Shaun Kenney is a columnist for the Fredericksburg Advance.

0 Comments
    Kassie

    Sorry, no matter how much noise dissenters make, a Board that has a solid majority voting block only has itself to blame when they can’t get things done.

      Shaun Kenney

      On that I think we can all agree. Yet there is a certain hamstringing that seems to happen when conservatives are in charge that the left just doesn’t seem to have to wrangle with when they have majorities.

      The old line from the War College was “culture commands” — but perhaps you are right: it’s a constant and not a variable, and whining about it doesn’t change the math (or the headwinds).

      Fair point indeed, Kassie.

    Leo B Watkins

    Happily, I have little to do with Spotsy schools. What little I have to judge the matter on is the words of Mr Davis vs those of Mr Kenney.

    Having read both, what I do note is that Mr Davis appears to be much more able to provide facts regarding what he claims and what he concludes. Whereas Mr Kenney appears to provide multiple suppositions and conclusions with few specifics to back them.

    In that Mr Davis provides clear examples of not only the public being closed out of discussions regarding policies, but even minority members of the school board being equally shut out.

    What Mr Kenney blithely skims over with 1 sentence, halfway into his apologetica as “True, the present majority has not precisely done the best job of observing Roberts Rules of Order. ” – I would posit is much more imperious and acting more like a “fief than a school district” than any complaints, comments, challenges lawfully provided by those who oppose or question a 1 vote majority on a school board who, by that one vote – one person out of 7, sees themselves as mandated to do as they please without notice, debate, or challenge.

    What could be more undemocratic?

    And for someone who proclaimed just yesterday about the problem’s of incivility impeding discourse, he sure does throw around terms like “mob, arrogance, imperious, mob enforcers, etc.” If that isn’t polite and welcoming to discourse, I don’t know what is. Not so sure he does, either.

    And even he is apparently too revulsed by many of this board’s partisan and egregious actions to defend all of them.

    The book bannings, refusal to account to the public, nor address grievances. I guess that’s the local equivalent of fair and balanced. Yet he still demands that they be obeyed without question. That their rightness is unquestioned despite an absence of facts backing his claims.
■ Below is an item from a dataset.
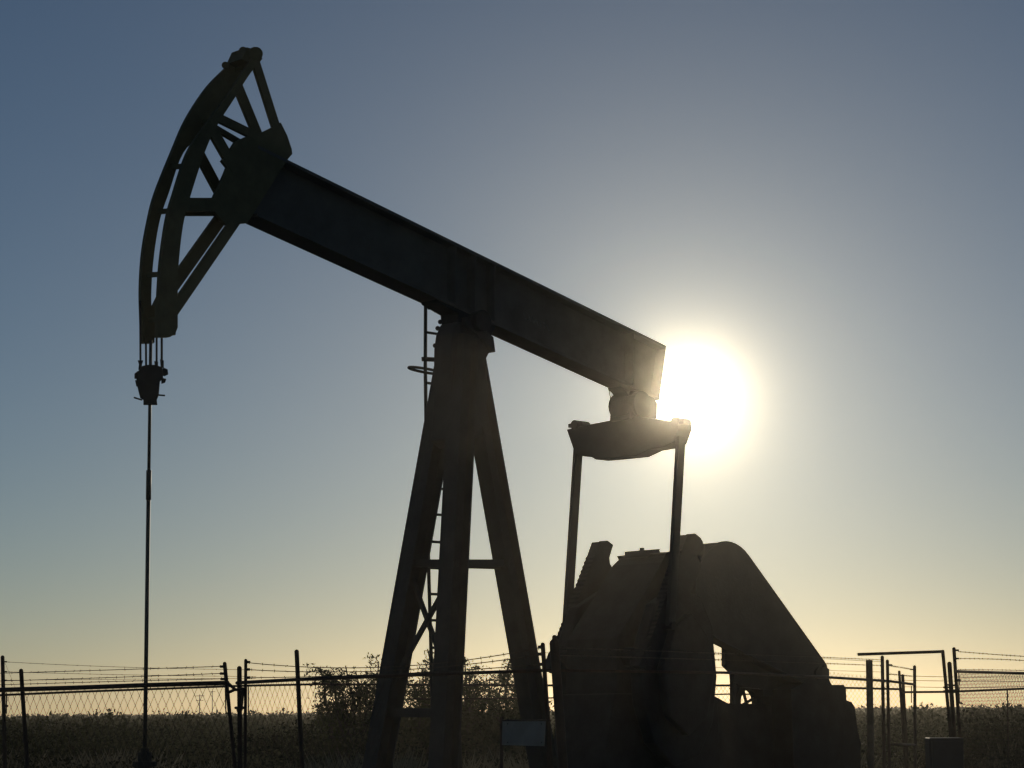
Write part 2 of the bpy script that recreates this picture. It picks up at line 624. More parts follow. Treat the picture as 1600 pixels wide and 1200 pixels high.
# --- ladder on the far side of the tower
LLAT = -0.42
ld = MB()
s1 = [(665, 470), (664.5, 570), (666, 690), (668, 800), (670, 900), (673, 1000), (678, 1200)]
p1 = [UW(x, y, LLAT) for x, y in s1]
p2 = [p + B_ * 0.42 for p in p1]
z_end = 0.42
for p in (p1, p2):
    q = list(p); q[-1] = q[-2] + (q[-1] - q[-2]) * ((q[-2].z - z_end) / (q[-2].z - q[-1].z))
    ld.tube(q, 0.021, 8)
lad = ld.build('ladder', M_STEEL, pump, smooth=True)
for y in [519, 560, 598, 638, 680, 721, 762, 803, 846, 887, 928, 969, 1012, 1053, 1094, 1135, 1176]:
    xx = np.interp(y, [q[1] for q in s1], [q[0] for q in s1])
    P = UW(xx, y, LLAT)
    m = MB(); m.tube([P, P + B_ * 0.42], 0.016, 8)
    m.build('rung', M_STEEL, lad, smooth=True)
for (y, k) in ((561, 0.05), (598, 0.0)):
    pass
hp = MB()
P = UW(664.5, 579, LLAT)
Q = P + B_ * 0.30 + LT * 0.1
ring = []
for k in range(21):
    a = math.pi * (0.18 + 1.64 * k / 20)
    ring.append(P + B_ * (0.02 + 0.27 * math.cos(a)) + LT * (0.10 * math.sin(a) * -1.0) + UP * (0.045 * math.sin(a)))
hp.tube(ring, 0.017, 8)
hp.bar(UW(660, 561, LLAT), UW(682, 562, LLAT), 0.05, 0.03, UP)
hp.build('safety_hoop', M_STEEL, lad)

# --- equalizer
UE = U(985, 690, 0)[0]


def E(px, py, u):
    P = hit(px, py, W(u, 0, 0), B_)
    return ((P - C0).dot(LT), P.z)


ET = 0.13
eq = MB()
tag_u = {'a': UE - ET, 'b': UE + ET}
eqp = [(885, 671, 'a'), (921, 663, 'a'), (952, 657, 'a'), (1010, 652, 'b'), (1081, 664, 'b'), (1081, 672, 'b'), (1073, 694, 'b'), (1058, 701, 'b'), (1036, 704.5, 'b'),
       (993, 712, 'a'), (954, 716, 'a'), (930, 718, 'a'), (922, 713, 'a'), (911, 713, 'a'), (898, 709, 'a')]
ee = [E(x, y, tag_u[t]) for x, y, t in eqp]
eq.prism([W(UE - ET, z, l) for l, z in ee], [W(UE + ET, z, l) for l, z in ee])
eq_o = eq.build('equalizer', M_STEEL, pump, bevel=0.01)
eb = MB()
P0 = UW(985, 640, 0)
ezt = E(985, 655, UE)[1]
eb.tube([W(UE, ezt + 0.17, -0.22), W(UE, ezt + 0.17, 0.22)], 0.17, 20)
plate(eb, [(UE - 0.20, ezt - 0.03), (UE + 0.20, ezt - 0.03), (UE + 0.14, ezt + 0.2), (UE - 0.17, ezt + 0.17)], -0.17, 0.17)
zb = lerp2(bot0, bot1, UE)[1]
plate(eb, trace([(951, 606), (960, 615), (966, 626), (966, 634), (1008, 642), (1008, 630)], -0.1), -0.14, 0.10)
plate(eb, [(UE - 0.22, ezt + 0.02), (UE + 0.34, ezt + 0.02), (UE + 0.36, ezt + 0.22), (UE + 0.24, zb + 0.0), (UE - 0.10, zb + 0.0), (UE - 0.16, ezt + 0.2)], -0.15, 0.15)
eb.build('tail_bearing', M_IRON, pump, bevel=0.012)
for sgn, (x, y) in ((-1, (905, 661)), (1, (1062, 657))):
    m = MB()
    l, z = E(x, y, UE - 0.05)
    m.tube([W(UE - 0.15, z - 0.03, l), W(UE + 0.1, z - 0.03, l)], 0.06, 14)
    m.ball(W(UE - 0.1, z - 0.01, l - 0.03), 0.05, 10)
    m.bar(W(UE - 0.06, z - 0.03, l - 0.12), W(UE - 0.06, z - 0.03, l + 0.13), 0.05, 0.14, UP)
    m.build('pitman_bearing', M_IRON, eq_o)
wr = MB()
wr.tube([UW(951, 607, -0.16), UW(952, 613, -0.17), UW(953.5, 620, -0.17), UW(955, 641, -0.17)], 0.007, 6)
wr.build('grease_line', M_CABLE, pump)

# --- pitman arms
# solve the lateral offset at which both arms share the same u
lo_, hi_ = 0.2, 1.6
for _ in range(50):
    WL = 0.5 * (lo_ + hi_)
    if (U(904, 713, -WL)[0] - U(1064, 700, WL)[0]) * (U(904, 713, -0.2)[0] - U(1064, 700, 0.2)[0]) > 0:
        lo_ = WL
    else:
        hi_ = WL
pit_top_u = U(904, 713, -WL)[0]
pins = (0.5 * (U(884, 985, -WL)[0] + U(1049, 985, WL)[0]), U(884, 985, -WL)[1])
for s in (-1, 1):
    m = MB()
    zt = U(904, 709, -WL)[1] if s < 0 else U(1064, 697, WL)[1]
    m.bar(W(pit_top_u, zt + 0.12, s * WL), W(pins[0], pins[1], s * WL), 0.125, 0.06, B_)
    o = m.build('pitman_arm', M_STEEL, pump, bevel=0.008)
    m = MB(); m.tube([W(*pins, s * (WL - 0.20)), W(*pins, s * (WL + 0.06))], 0.05, 16)
    m.build('wrist_pin', M_IRON, o)

# --- cranks and counterweights
KL = WL - 0.13
left = [(924, 867), (896, 940), (872, 1003)]
pix = [(931, 847), (938, 848.5), (943, 845), (952, 852), (950, 858), (946, 872), (947, 881), (953, 893), (940, 925), (908, 985), (888, 1040), (866, 1052), (853, 1044), (872, 1003)]
teeth = []
n = 40
for i in range(n):
    k = i / (n - 1)
    x = 873 + (923 - 873) * k; y = 1002 + (868 - 1002) * k
    teeth.append((x + (0.7 if i % 2 else -0.7), y))
pix = pix[:-1] + teeth
cuz = trace(pix, -KL)
shaft = U(873, 1030, -KL)
for s in (-1, 1):
    m = MB()
    plate(m, cuz, s * KL - 0.07, s * KL + 0.07)
    ck = m.build('crank', M_IRON, pump)
    m = MB(); m.tube([W(*shaft, s * 0.25), W(*shaft, s * (KL + 0.09))], 0.12, 20)
    m.build('crank_hub', M_IRON, ck)
    wt = MB()
    cw = trace([(888, 950), (925, 925), (958, 940), (976, 985), (983, 1060), (976, 1130), (955, 1180), (915, 1196), (884, 1160), (866, 1100), (862, 1040), (872, 1000)], -KL)
    off = 0.16
    plate(wt, cw, s * (KL - 0.09) - 0.09, s * (KL - 0.09) + 0.09)
    wt.build('counterweight', M_IRON, ck, bevel=0.02)
    wt = MB()
    plate(wt, trace([(900, 985), (925, 965), (950, 1000), (960, 1060), (950, 1120), (920, 1150), (890, 1120), (880, 1050)], -KL), s * (KL + 0.13) - 0.06, s * (KL + 0.13) + 0.06)
    wt.build('counterweight', M_IRON, ck, bevel=0.02)
# near crank's rounded end cover
m = MB()
m.tube([UW(1080, 852, KL - 0.1), UW(1082, 852, KL + 0.08)], 0.135, 18)
m.build('crank_end_clamp', M_IRON, pump)

# --- gear reducer on its pedestal
RT = 0.84
red = MB()
rp = [(952, 892, 'f'), (957, 884, 'f'), (965, 876, 'f'), (975, 869, 'f'), (1000, 865, 'f'), (1046, 863, 'n'), (1085, 868, 'n'), (1103, 890, 'n'), (1110, 925, 'n'), (1112, 1010, 'n'), (1112, 1085, 'n'), (884, 1085, 'f'), (886, 1000, 'f'), (930, 930, 'f')]
plate(red, trace(rp, 0, RT), -RT / 2, RT / 2)
red_o = red.build('gear_reducer', M_IRON, pump, bevel=0.02)
cv = MB()
ct = [(976, 862, 'f'), (1000, 860, 'f'), (1030, 859.5, 'n'), (1032, 864, 'n'), (1032, 872, 'n'), (976, 872, 'f')]
plate(cv, trace(ct, -0.1, 0.36), -0.28, 0.08)
cv.tube([UW(1003, 862, -0.1), UW(1003, 856, -0.1)], 0.03, 10)
cv.build('inspection_cover', M_IRON, red_o)
ped = MB()
plate(ped, trace([(876, 1085, 'f'), (1112, 1085, 'n'), (1122, 1095, 'n'), (1128, 1240, 'n'), (850, 1240, 'f')], 0, 0.9), -0.45, 0.45)
zz = trace([(850, 1240, 'f'), (1128, 1240, 'n')], 0, 0.9)
ped.prism([W(zz[0][0], 0.36, -0.6), W(zz[1][0], 0.36, -0.6), W(zz[1][0], 0.36, 0.6), W(zz[0][0], 0.36, 0.6)],
          [W(zz[0][0], zz[0][1] - 0.003, -0.5), W(zz[1][0], zz[0][1] - 0.003, -0.5), W(zz[1][0], zz[0][1] - 0.003, 0.5), W(zz[0][0], zz[0][1] - 0.003, 0.5)])
ped.build('pedestal', M_IRON, pump, bevel=0.015)

# --- belt guard (stadium round the big and the small sheave)
GLAT, GT = 0.50, 0.22
gc, gs = U(1127, 926, GLAT), U(1268, 1053, GLAT)
gr_, sr_ = U(1127, 848, GLAT)[1] - gc[1], 0.20
dv = Vector((gs[0] - gc[0], gs[1] - gc[1])); dl = dv.length; dv.normalize()
aa = math.atan2(dv.y, dv.x); off = math.acos((gr_ - sr_) / dl)
out = []
for k in range(25):
    a = aa + off + (2 * math.pi - 2 * off) * k / 24
    out.append((gc[0] + gr_ * math.cos(a), gc[1] + gr_ * math.sin(a)))
for k in range(11):
    a = aa - off + 2 * off * k / 10
    out.append((gs[0] + sr_ * math.cos(a), gs[1] + sr_ * math.sin(a)))
bgd = MB()
plate(bgd, out, GLAT - GT / 2, GLAT + GT / 2)
bg_o = bgd.build('belt_guard', M_STEEL, pump, bevel=0.012)
gcp = MB()
plate(gcp, trace([(1092, 850.5), (1108, 848.5), (1130, 848.6), (1130, 872), (1088, 885)], GLAT), GLAT - GT / 2 + 0.004, GLAT + GT / 2 - 0.004)
gcp.build('guard_cap', M_STEEL, bg_o)
rim = MB()
cen = Vector((sum(p[0] for p in out) / len(out), sum(p[1] for p in out) / len(out)))
rim.tube([W(p[0], p[1], GLAT + GT / 2) for p in out + out[:1]], 0.015, 6, cap=False)
rim.build('guard_rim', M_STEEL, bg_o)
# guard brackets and brake gear under it (outline seen through the gap)
bk = MB()
plate(bk, trace([(1131, 1010), (1200, 1020), (1200, 1078), (1160, 1074), (1144, 1066), (1143, 1052), (1131, 1040)], 0.3), 0.26, 0.34)
plate(bk, trace([(1143, 1060), (1147, 1060), (1147, 1100), (1143, 1100)], 0.3), 0.27, 0.33)
plate(bk, trace([(1190, 1020), (1262, 1058), (1262, 1088), (1190, 1088)], 0.3), 0.275, 0.325)
bk.build('guard_bracket', M_STEEL, pump)
# motor
mo = MB()
MT = 0.55
plate(mo, trace([(1240, 1040, 'f'), (1270, 1036, 'n'), (1287, 1037, 'n'), (1289, 1043, 'n'), (1296, 1045, 'n'), (1296, 1062, 'n'), (1300, 1070, 'n'), (1319, 1070, 'n'), (1322, 1076, 'n'), (1323, 1094, 'n'), (1331, 1097, 'n'), (1336, 1105, 'n'), (1340, 1140, 'n'), (1345, 1160, 'n'), (1345, 1250, 'n'), (1190, 1250, 'f'), (1184, 1078, 'f'), (1200, 1070, 'f')], 0.35, MT), 0.35 - MT / 2, 0.35 + MT / 2)
mo_o = mo.build('motor', M_IRON, pump, bevel=0.02)
m = MB()
mc = U(1268, 1053, GLAT)
m.tube([W(mc[0], mc[1], GLAT + GT / 2 - 0.03), W(mc[0], mc[1], GLAT + GT / 2 + 0.03)], 0.09, 16)
m.build('motor_sheave', M_IRON, mo_o)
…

    For those who claim they believe to the bottom of their soul in limited government, doesn’t seem to apply when they get in charge, does it? Then every standard, promise, courtesy is abandoned in a glut of expediency.

    Don’t believe me?

    Ask Judge Garland. Oh, you can’t. Trust Roe v Wade as settled law. That’s right, you can’t – ask Judge Kavanaugh. That you can do. Or you can just read the edicts from Superintendent Taylor. Nothing could be clearer examples of imperiousness posing as sound governance.
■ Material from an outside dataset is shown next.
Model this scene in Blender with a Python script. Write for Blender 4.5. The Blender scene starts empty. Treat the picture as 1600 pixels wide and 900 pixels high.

    And yet, we are supposed to abandon generations of professional standards, accountability, or the wisdom of those in the trenches, doing the work that most parents choose not to, or cannot do as well, if at all – and blindly and on faith turn over the core education of our children – because Betsy Davos or some anonymous billionaire in Texas supports such stuff?

    No thanks. Hope Spotsy gets this sorted out. They needlessly suffer, otherwise.

    Like I said, long on claims, short on facts, and shorter still on sound reasoning.

    Good thing I ain’t grading it.

    Though it looks like the parents in Spotsy would be wise to do so.

      Shaun Kenney

      “…long on claims, short on facts, and shorter still on sound reasoning.”

      Man, projection really is a thing — isn’t it?